My 15 year old and I were talking last night about instincts, so I thought I’d share in a guest blog. We have fought hard to maintain our children’s innocence, knowing that once it’s gone, there’s no way to restore it. But part of that means keeping them away from bad influences. Children who go to government school learn at an early age about trust and deception through trial and error. Those errors can sometimes dog them throughout their whole lives. They are, however, often able to better tell a “Danger Stranger” than most of the homeschoolers I know. We’ve endeavored to shelter our children from that. So how do we maintain their innocence while making sure they aren’t naïve?

I think that God gives women (in particular) a discernment of spirit, a “Sixth Sense”, if you will. Lately, we’ve been discussing the people that we meet. It is surprisingly to me that we largely agree, though she and I are very different personalities. When we are still and quiet around a person, there’s something about their spirit that speaks. No, I’m not talking about some weird mystic thing. But have you ever met someone that you instantly take a liking to? My best friend and I felt the kindredness of spirit immediately, though on paper we’d be a very unlikely match! On the flip side, we had a man and his son visit our kids’ chess club one night. He seemed very pleasant and outwardly a good father. Yet my daughter confided to me that he gave her the heebie-jeebies. The same red flags had gone up in my spirit, but I hadn’t told anyone.

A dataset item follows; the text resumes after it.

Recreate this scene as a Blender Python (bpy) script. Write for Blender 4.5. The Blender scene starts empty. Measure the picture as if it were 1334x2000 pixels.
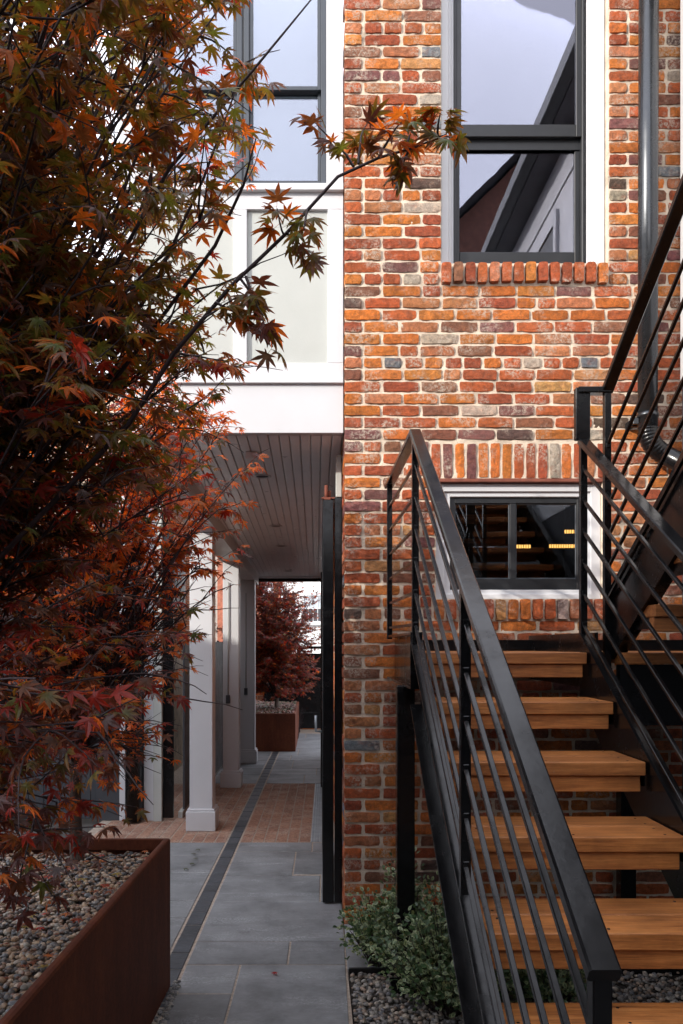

Like most women, I have been deceived by those who did not throw up red flags. It is our feminine nature to give people the benefit of the doubt. Yet I don’t think that I’ve ever been wrong about someone who set off my “Caution” light. Though I expect obedience to me and respect for adults, I have given my children the right to say “No” without repercussion to anyone who makes them uncomfortable. The fight for innocence gets more difficult every day. I hope that by approaching it this way that I’m still guarding her while giving her the tools to grow.